▶ [Task details]
Are you able to quote each entry exactly as written?

** Start of Recorded information **

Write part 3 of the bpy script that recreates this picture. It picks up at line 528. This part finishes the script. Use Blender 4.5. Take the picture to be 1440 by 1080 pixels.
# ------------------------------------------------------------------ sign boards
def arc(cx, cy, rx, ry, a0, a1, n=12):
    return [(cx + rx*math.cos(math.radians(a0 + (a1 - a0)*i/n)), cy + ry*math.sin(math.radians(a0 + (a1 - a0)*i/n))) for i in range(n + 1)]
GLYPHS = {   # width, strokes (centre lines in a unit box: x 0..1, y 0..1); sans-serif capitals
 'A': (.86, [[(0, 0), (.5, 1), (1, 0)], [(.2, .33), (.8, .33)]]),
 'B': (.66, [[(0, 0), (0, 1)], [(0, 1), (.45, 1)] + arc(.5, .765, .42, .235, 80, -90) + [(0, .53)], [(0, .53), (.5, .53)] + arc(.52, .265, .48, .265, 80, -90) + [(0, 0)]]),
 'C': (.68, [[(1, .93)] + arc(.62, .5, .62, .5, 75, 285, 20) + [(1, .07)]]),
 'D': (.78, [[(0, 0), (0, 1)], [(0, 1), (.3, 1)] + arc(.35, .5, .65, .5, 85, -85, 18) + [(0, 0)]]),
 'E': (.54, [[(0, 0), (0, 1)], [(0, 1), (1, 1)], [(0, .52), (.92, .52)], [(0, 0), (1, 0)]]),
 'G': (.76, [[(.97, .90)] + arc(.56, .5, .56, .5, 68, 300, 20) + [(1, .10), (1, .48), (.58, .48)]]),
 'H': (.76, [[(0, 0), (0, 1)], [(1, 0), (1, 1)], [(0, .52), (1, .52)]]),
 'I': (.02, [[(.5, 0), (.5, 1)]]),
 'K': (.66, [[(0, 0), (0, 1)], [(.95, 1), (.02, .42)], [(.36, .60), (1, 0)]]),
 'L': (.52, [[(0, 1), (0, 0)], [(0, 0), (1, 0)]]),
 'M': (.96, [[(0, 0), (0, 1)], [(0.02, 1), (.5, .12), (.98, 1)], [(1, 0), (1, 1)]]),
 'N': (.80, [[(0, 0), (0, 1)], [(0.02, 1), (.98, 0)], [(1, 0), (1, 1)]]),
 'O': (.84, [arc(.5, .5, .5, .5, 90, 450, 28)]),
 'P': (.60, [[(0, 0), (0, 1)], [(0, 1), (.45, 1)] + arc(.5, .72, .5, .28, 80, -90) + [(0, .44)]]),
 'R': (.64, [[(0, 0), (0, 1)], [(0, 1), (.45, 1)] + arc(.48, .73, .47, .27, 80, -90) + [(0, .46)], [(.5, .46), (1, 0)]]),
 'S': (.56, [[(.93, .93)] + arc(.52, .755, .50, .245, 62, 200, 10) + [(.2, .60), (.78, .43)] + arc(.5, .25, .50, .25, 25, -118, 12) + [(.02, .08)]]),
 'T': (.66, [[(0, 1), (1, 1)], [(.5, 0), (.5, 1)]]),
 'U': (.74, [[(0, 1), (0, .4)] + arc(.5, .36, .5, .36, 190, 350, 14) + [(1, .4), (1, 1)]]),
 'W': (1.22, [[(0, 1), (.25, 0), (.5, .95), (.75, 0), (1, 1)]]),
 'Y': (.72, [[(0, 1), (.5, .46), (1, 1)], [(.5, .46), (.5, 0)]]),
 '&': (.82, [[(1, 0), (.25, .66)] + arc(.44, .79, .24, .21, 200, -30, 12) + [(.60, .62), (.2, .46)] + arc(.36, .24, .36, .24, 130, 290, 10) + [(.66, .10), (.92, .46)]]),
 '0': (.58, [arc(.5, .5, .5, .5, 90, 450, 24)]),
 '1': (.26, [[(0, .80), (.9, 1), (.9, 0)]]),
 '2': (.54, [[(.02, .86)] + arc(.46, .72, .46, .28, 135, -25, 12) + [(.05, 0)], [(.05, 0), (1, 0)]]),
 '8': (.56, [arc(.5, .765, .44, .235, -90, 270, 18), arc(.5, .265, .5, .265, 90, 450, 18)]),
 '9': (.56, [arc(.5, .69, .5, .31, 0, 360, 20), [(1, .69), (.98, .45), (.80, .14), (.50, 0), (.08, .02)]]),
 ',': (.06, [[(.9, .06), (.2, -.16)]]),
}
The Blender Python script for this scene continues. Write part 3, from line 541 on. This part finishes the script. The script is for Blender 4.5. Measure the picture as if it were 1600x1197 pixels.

** End of Recorded information **

▶ [Finished answer]
Write part 3 of the bpy script that recreates this picture. It picks up at line 528. This part finishes the script. Use Blender 4.5. Take the picture to be 1440 by 1080 pixels.
# ------------------------------------------------------------------ sign boards
def arc(cx, cy, rx, ry, a0, a1, n=12):
    return [(cx + rx*math.cos(math.radians(a0 + (a1 - a0)*i/n)), cy + ry*math.sin(math.radians(a0 + (a1 - a0)*i/n))) for i in range(n + 1)]
GLYPHS = {   # width, strokes (centre lines in a unit box: x 0..1, y 0..1); sans-serif capitals
 'A': (.86, [[(0, 0), (.5, 1), (1, 0)], [(.2, .33), (.8, .33)]]),
 'B': (.66, [[(0, 0), (0, 1)], [(0, 1), (.45, 1)] + arc(.5, .765, .42, .235, 80, -90) + [(0, .53)], [(0, .53), (.5, .53)] + arc(.52, .265, .48, .265, 80, -90) + [(0, 0)]]),
 'C': (.68, [[(1, .93)] + arc(.62, .5, .62, .5, 75, 285, 20) + [(1, .07)]]),
 'D': (.78, [[(0, 0), (0, 1)], [(0, 1), (.3, 1)] + arc(.35, .5, .65, .5, 85, -85, 18) + [(0, 0)]]),
 'E': (.54, [[(0, 0), (0, 1)], [(0, 1), (1, 1)], [(0, .52), (.92, .52)], [(0, 0), (1, 0)]]),
 'G': (.76, [[(.97, .90)] + arc(.56, .5, .56, .5, 68, 300, 20) + [(1, .10), (1, .48), (.58, .48)]]),
 'H': (.76, [[(0, 0), (0, 1)], [(1, 0), (1, 1)], [(0, .52), (1, .52)]]),
 'I': (.02, [[(.5, 0), (.5, 1)]]),
 'K': (.66, [[(0, 0), (0, 1)], [(.95, 1), (.02, .42)], [(.36, .60), (1, 0)]]),
 'L': (.52, [[(0, 1), (0, 0)], [(0, 0), (1, 0)]]),
 'M': (.96, [[(0, 0), (0, 1)], [(0.02, 1), (.5, .12), (.98, 1)], [(1, 0), (1, 1)]]),
 'N': (.80, [[(0, 0), (0, 1)], [(0.02, 1), (.98, 0)], [(1, 0), (1, 1)]]),
 'O': (.84, [arc(.5, .5, .5, .5, 90, 450, 28)]),
 'P': (.60, [[(0, 0), (0, 1)], [(0, 1), (.45, 1)] + arc(.5, .72, .5, .28, 80, -90) + [(0, .44)]]),
 'R': (.64, [[(0, 0), (0, 1)], [(0, 1), (.45, 1)] + arc(.48, .73, .47, .27, 80, -90) + [(0, .46)], [(.5, .46), (1, 0)]]),
 'S': (.56, [[(.93, .93)] + arc(.52, .755, .50, .245, 62, 200, 10) + [(.2, .60), (.78, .43)] + arc(.5, .25, .50, .25, 25, -118, 12) + [(.02, .08)]]),
 'T': (.66, [[(0, 1), (1, 1)], [(.5, 0), (.5, 1)]]),
 'U': (.74, [[(0, 1), (0, .4)] + arc(.5, .36, .5, .36, 190, 350, 14) + [(1, .4), (1, 1)]]),
 'W': (1.22, [[(0, 1), (.25, 0), (.5, .95), (.75, 0), (1, 1)]]),
 'Y': (.72, [[(0, 1), (.5, .46), (1, 1)], [(.5, .46), (.5, 0)]]),
 '&': (.82, [[(1, 0), (.25, .66)] + arc(.44, .79, .24, .21, 200, -30, 12) + [(.60, .62), (.2, .46)] + arc(.36, .24, .36, .24, 130, 290, 10) + [(.66, .10), (.92, .46)]]),
 '0': (.58, [arc(.5, .5, .5, .5, 90, 450, 24)]),
 '1': (.26, [[(0, .80), (.9, 1), (.9, 0)]]),
 '2': (.54, [[(.02, .86)] + arc(.46, .72, .46, .28, 135, -25, 12) + [(.05, 0)], [(.05, 0), (1, 0)]]),
 '8': (.56, [arc(.5, .765, .44, .235, -90, 270, 18), arc(.5, .265, .5, .265, 90, 450, 18)]),
 '9': (.56, [arc(.5, .69, .5, .31, 0, 360, 20), [(1, .69), (.98, .45), (.80, .14), (.50, 0), (.08, .02)]]),
 ',': (.06, [[(.9, .06), (.2, -.16)]]),
}
The Blender Python script for this scene continues. Write part 3, from line 541 on. This part finishes the script. The script is for Blender 4.5. Measure the picture as if it were 1600x1197 pixels.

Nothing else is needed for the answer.